▼

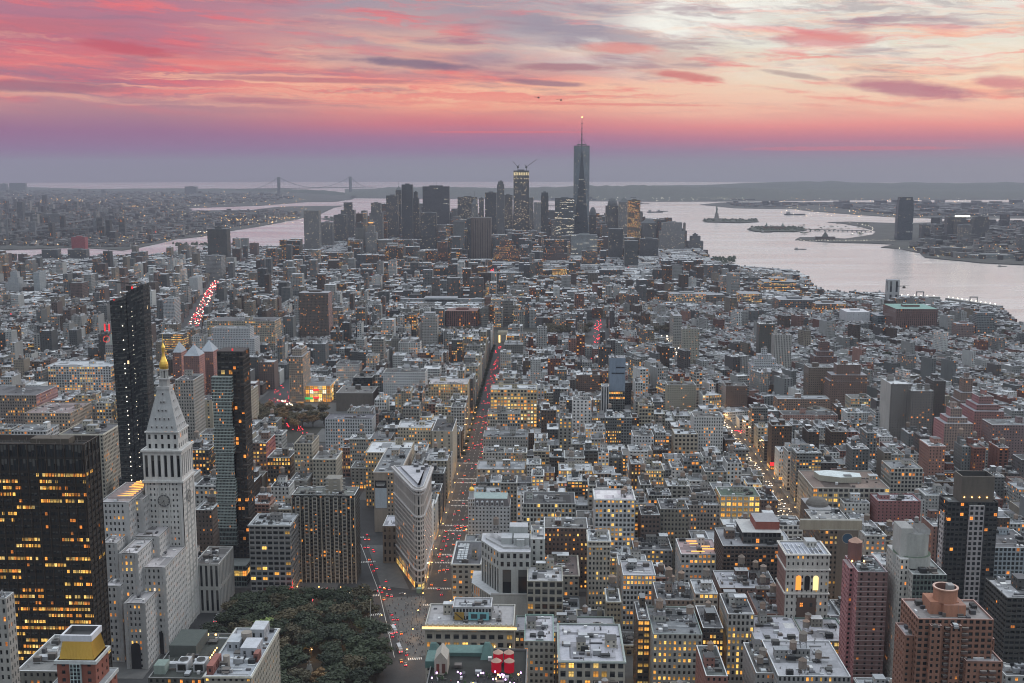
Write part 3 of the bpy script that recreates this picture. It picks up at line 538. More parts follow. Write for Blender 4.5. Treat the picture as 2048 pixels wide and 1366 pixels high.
yy = Y
while yy < Y+D+.1: mb.box(x1+.02, x1+.4, yy-.15, yy+.15, 0, H, (.05,.035,.025)); yy += 5.25
mb.build('mullions', 'facade', t, o)
mb = roof_mesh(x0, x1, Y, Y+D, H, (.04,.038,.036), (.1,.08,.07), 0, 3.5)
for i in range(60):
    a, b_ = R.uniform(x0+2, x1-6), R.uniform(Y+2, Y+D-6); mb.bar((a, b_, H-3.4), (a, b_, H+R.uniform(-1.5, 2)), .25, (.12,.11,.1))
for yy in np.arange(Y+3, Y+D-2, 6): mb.box(x0+1, x1-1, yy, yy+.5, H-2.4, H-1.7, (.09,.08,.075))
mb.build('roof', 'facade', t, o); furnish_box = lambda *a: None
for (a, b_) in ((.35,.5), (.72,.4)): solid(t, o, 'bulkhead', lambda q: q.box(x0+(x1-x0)*a, x0+(x1-x0)*a+22, Y+D*.4, Y+D*.4+8, H-3.5, H+1, (.1,.085,.07)))

# 2 stepped white limestone building
t = empty('stepped_building', (-215, 720, 0), 'white limestone office building stepping down in many setbacks with scattered lit windows', 'tower'); o = (-215, 720, 0); REFS.append(('the stepped limestone building', 275, 1120, t))
lime = (.50,.505,.51); st = ST(lime, 3.6, 4.3, .42, .52, .3, rec=.6)
segs = [(198,257,1006,738,50), (253,286,1000,752,34), (203,234,1087,722,20), (238,275,1108,712,30), (286,298,992,768,24), (266,318,1074,742,34), (205,241,1173,706,24), (248,290,1208,696,30), (284,330,1136,720,44), (300,345,1150,748,34), (322,355,1212,762,40)]
for i, (pl, pr, pt, Yf, Dd) in enumerate(segs):
    x0, x1, Yf, H = place(pl, pr, pt, Y=Yf); reg(x0, x1, Yf, Yf+Dd, H, (pl, pr, 1400)); mb = MB(); p = rect(x0, x1, Yf, Yf+Dd)
    for k in range(4): mb.facade(p[k], p[(k+1)%4], 0, H, dict(st, lit=.32 if k == 0 else .12, bay=3.1), k != 2)
    # corner piers stand proud and stay solid
    for a in (x0, x1-1.6): mb.box(a-.3, a+1.9, Yf-.35, Yf-.01, 0, H+.4, lime)
    mb.build('wall' if i else 'tower_wall', 'facade', t, o)
    roof_mesh(x0, x1, Yf, Yf+Dd, H+.6, (.5,.48,.5), (.5,.5,.5), 4).build('roof', 'facade', t, o)
x0, x1, Yf, H = place(198, 262, 1006, Y=738)
mb = MB()
for i in range(9):
    yy = Yf+8+i*4.6
    mb.bar((x0+10, yy, H+2.5), (x1-1, yy, H+3.5), .35, (.8,.6,.5))
mb.build('rooftop_frames', 'strip_amber', t, o)
mb = MB()
for i in range(8): mb.box(x0+4, x1-2, Yf+6+i*5, Yf+6.8+i*5, H+1, H+3, (.5,.42,.42))
mb.build('rooftop_frames', 'facade', t, o)
for (px, pw, zt, yf) in ((272, 13, 22, 695.6), (322, 9, 20, 719.6)):     # big arched entrances
    x = AT(px, 1300, yf)[0]; mb = MB(); pts = [(x-pw*.25, 0), (x-pw*.25, zt*.7)]+[(x+pw*.25*math.cos(math.pi-a*math.pi/8), zt*.7+pw*.25*math.sin(a*math.pi/8)) for a in range(9)]+[(x+pw*.25, 0)]
    mb.add([[(a, yf-.2, b_) for a, b_ in pts[::-1]]], (.03,.03,.035)); mb.build('entrance_arch', 'facade', t, o)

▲

▶ Problem statement
Repeat the listing above up to and including the line with "for (a, b_)", starting from its first line. Drop any pictures.

▶ Written answer
Write part 3 of the bpy script that recreates this picture. It picks up at line 538. More parts follow. Write for Blender 4.5. Treat the picture as 2048 pixels wide and 1366 pixels high.
yy = Y
while yy < Y+D+.1: mb.box(x1+.02, x1+.4, yy-.15, yy+.15, 0, H, (.05,.035,.025)); yy += 5.25
mb.build('mullions', 'facade', t, o)
mb = roof_mesh(x0, x1, Y, Y+D, H, (.04,.038,.036), (.1,.08,.07), 0, 3.5)
for i in range(60):
    a, b_ = R.uniform(x0+2, x1-6), R.uniform(Y+2, Y+D-6); mb.bar((a, b_, H-3.4), (a, b_, H+R.uniform(-1.5, 2)), .25, (.12,.11,.1))
for yy in np.arange(Y+3, Y+D-2, 6): mb.box(x0+1, x1-1, yy, yy+.5, H-2.4, H-1.7, (.09,.08,.075))
mb.build('roof', 'facade', t, o); furnish_box = lambda *a: None
for (a, b_) in ((.35,.5), (.72,.4)): solid(t, o, 'bulkhead', lambda q: q.box(x0+(x1-x0)*a, x0+(x1-x0)*a+22, Y+D*.4, Y+D*.4+8, H-3.5, H+1, (.1,.085,.07)))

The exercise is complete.